12.3.11

Post Grad (Review)


Tonight I decided to take a night off from intense documentaries and dramas and chill out with a Friday night chick-flick, Post Grad.  I picked Post Grad because, well, I am now a post grad, and the trailer seemed to sum up my life: out of school, out of work, in a general slump.  And, until about halfway through it was doing a pretty good job of portraying life after school accurately.  It was right at this depressing low-point that I decided to take a break and write my cover letter (being pathetic is such a motivator), and it's a good thing I did because after that the movie kinda just went downhill.

It was disappointing, because the film had several things going for it: Rodrigo Santoro, Jane Lynch, and a plot that one can identify with.  However, Jane Lynch was fairly lackluster, the jokes weren't really funny, the dialogue was weak, and the little brother and the father (Kevin Costner - ewww) just annoyed me.  So really it was just Rodrigo Santoro and a relate-able plot that it had going for it.  Anyway, while I was watching, I got to thinking.  I mean what's she complaining about?  Her next door neighbour is a hot Brazilian who she gets to make out with sporadically!  I certainly don't have that going for me.  Is life really so bad?  Hardly.  Also, she has a friend who's not related to her.  Which is also more than I can currently say, since all my friends are still in school (I'm really trying not to sound smug, I promise), so my best friend is my sister.  And my cat.  Who is psychotic and hates me.

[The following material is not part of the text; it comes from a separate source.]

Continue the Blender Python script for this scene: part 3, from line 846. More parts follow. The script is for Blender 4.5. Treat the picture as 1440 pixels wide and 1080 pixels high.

But what bothered me most *spoiler alert* was at the end of the film.  Alexis Bledel's character finally gets her dream job and is about to have the life she has always wanted.  And then you know what she does?  She GIVES UP her lifelong passion to move to effing New York to chase after jilted-friend guy.  Just like that.  Quits her job, leaves her family for a guy who she isn't even dating.  What kind of message is that???  First of all, this guy is NOT Rodrigo Santoro, which as far as I'm concerned is Mistake Number 1.  Second of all, this movie is communicating that your dream profession, your gateway to the life you have always wanted, is insignificant in comparison to a sudden and fleeting interest in your boring (and kind of pathetic) friend; that passion ultimately trumps professional and economic security.  All I have to say is no. fucking. way.  As IF a woman's life isn't complete without some man to share it with.  Do I think that relationships are very important?  Yes.  Do I ultimately want one?  Yes.  But do I think that it's okay to drop a job that's all you ever wanted for some guy that you weren't even interested in until he moved across the country?  No.  Why?  Because there are other guys, but no guarantees you can find an equally amazing job in another state.  Especially after quitting your first super awesome job only a month after starting: no one will hire you with that commitment record.  It was just so pathetically implausible.  It's not like they built this amazing relationship throughout the film that was clearly the end-all and be-all of love.  Nope, he left and she was like "Oh, hmm, I think I'm into him.  Guess I'll drop my road to a high-powered career in an industry I love so I can go slum it in his dorm room while he plays beer pong."  Post Grad FAIL.